Self-indulgent like little else I can think of, Suspiria is absolutely convinced of its own profundity. Far, far too long and far too self-serious, its themes and messages are poorly iterated, it's insanely dull for long periods, and it's badly unfocused. It's almost an hour longer than the original, and, honestly, it uses that hour to say precisely nothing of interest. The simple fact is that the slight story at the film's core (a coven of witches using a dance academy as a front) is unable to bear the massive weight of themes and narrative diversions heaped upon it; the vehicle just can't carry the message.
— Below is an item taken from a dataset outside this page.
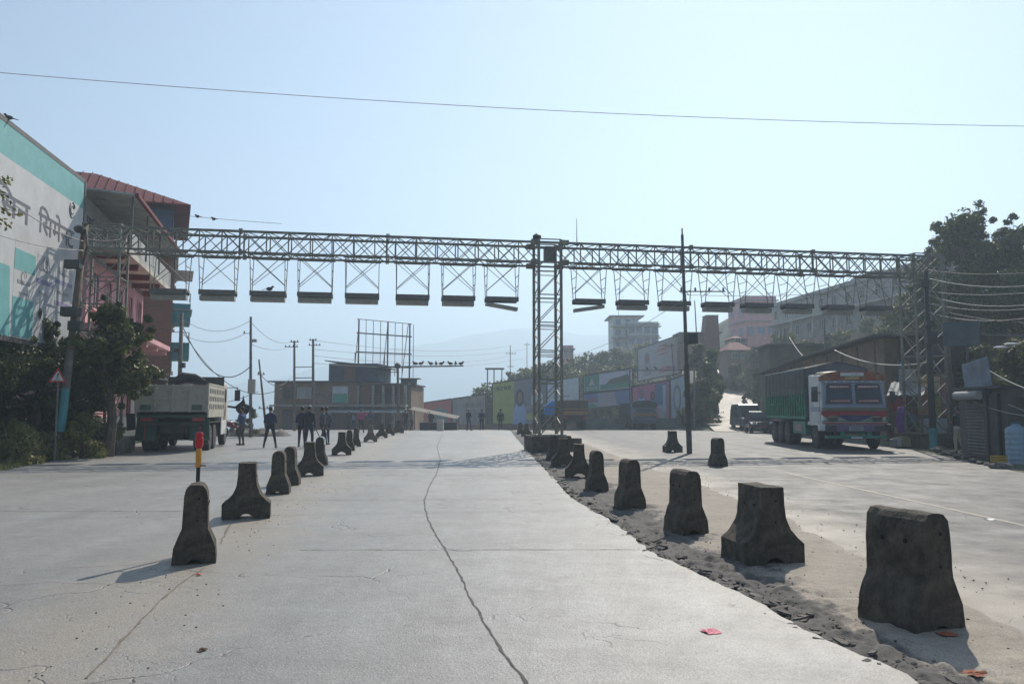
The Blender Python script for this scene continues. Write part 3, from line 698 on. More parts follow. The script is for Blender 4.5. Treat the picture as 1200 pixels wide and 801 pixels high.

Its politics are no more insightful than tabloid headlines, and serve only to detract from what is supposed to be the narrative's focus. Ultimately, it has little to say about femininity, feminism, political protest, the Holocaust, Cold War Germany, or World War II guilt, but it damn sure works hard to convince us it has a great deal to say about such topics. As cold as the Berlin winter it depicts, Suspiria is equal parts emotionless, mechanical, and dull.